Фильм же подвержен системе нарративных правил. Операции отбора и координации материала превращают кинемы в монемы (сложные смысловые единицы, соответствующие кадрам), лишая их потенциального многообразия различных точек зрения, превращая из настоящего в прошедшее. «Когда вступает в свои права монтаж, то есть когда кино превращается в фильм… происходит превращение настоящего времени в прошедшее (путем координации нескольких живых языков)» [391] . Поэтому в кино стилистика (набор образов среды, атмосферы, жанра и т. п.) оказывается более говорящей, чем возможное конкретное сообщение. Стилистика, как утверждает П. Пазолини, и выполняет грамматическую функцию. Рождение смысла кинематографических знаков происходит на стыке «грубой натуралистической фатальности кино» [392] и субъективности авторства режиссера.
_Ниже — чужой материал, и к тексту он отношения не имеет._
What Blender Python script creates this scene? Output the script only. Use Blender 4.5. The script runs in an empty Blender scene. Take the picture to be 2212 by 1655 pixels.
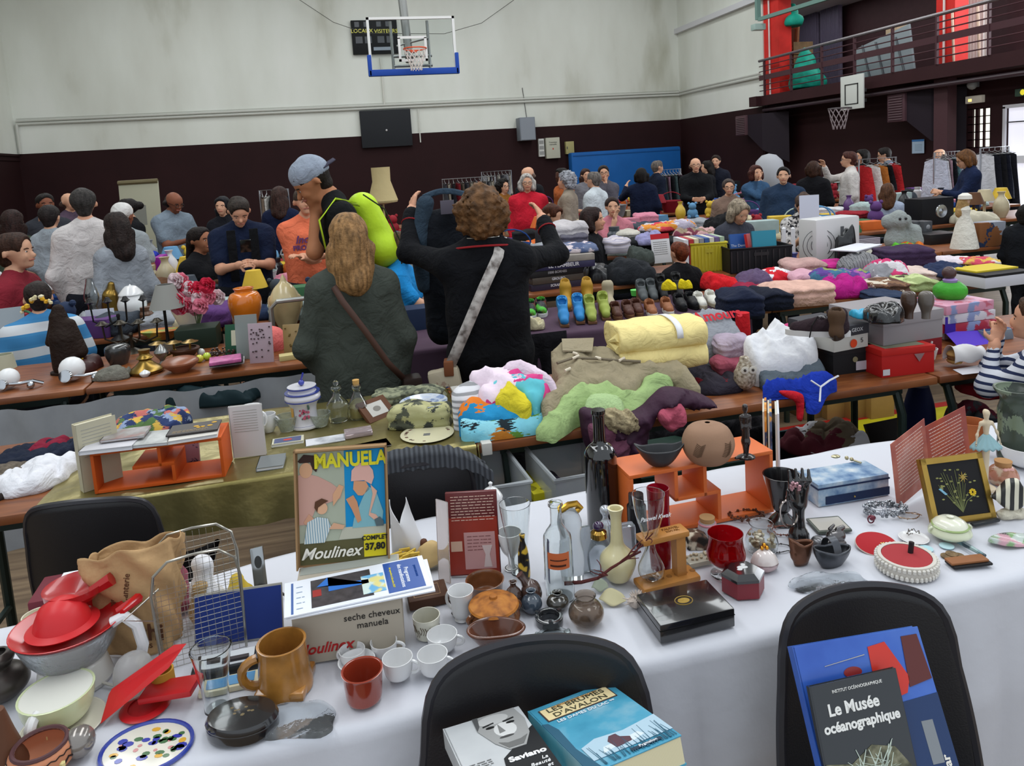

Схожий подход к кинематографу как особому средству выражения мира самого по себе можно найти в работах другого классика семиотики кино – Ж. Митри. В статье «Визуальные структуры и семиология фильма» он отмечает, что основная задача изображения – не передавать какой-то устойчивый, конкретный смысл (символ, созданный самим кинематографом или заимствованный из мифологии и психоанализа), а являться «экраном для всякого иного смысла, нежели его собственный» [393] . Соответственно основная особенность кино заключается не в специфике используемых знаков, а в самой «фундаментальной способности значить». «Фильмическое изображение позволяет нам думать о демонстрируемых им вещах, поскольку предлагает нам мыслить этими вещами в том порядке, в каком они следуют друг за другом и вызывают соответствующие коннотации» [394] . Соответственно, кинематограф как акт сознания, «структурирующий вещи», есть специфический способ выражения самого мира, способ превращения реальности в логос. В соответствии с данным подходом, речь идет уже не о стройной грамматике киноязыка, но исключительно о его стилистике и поэтике.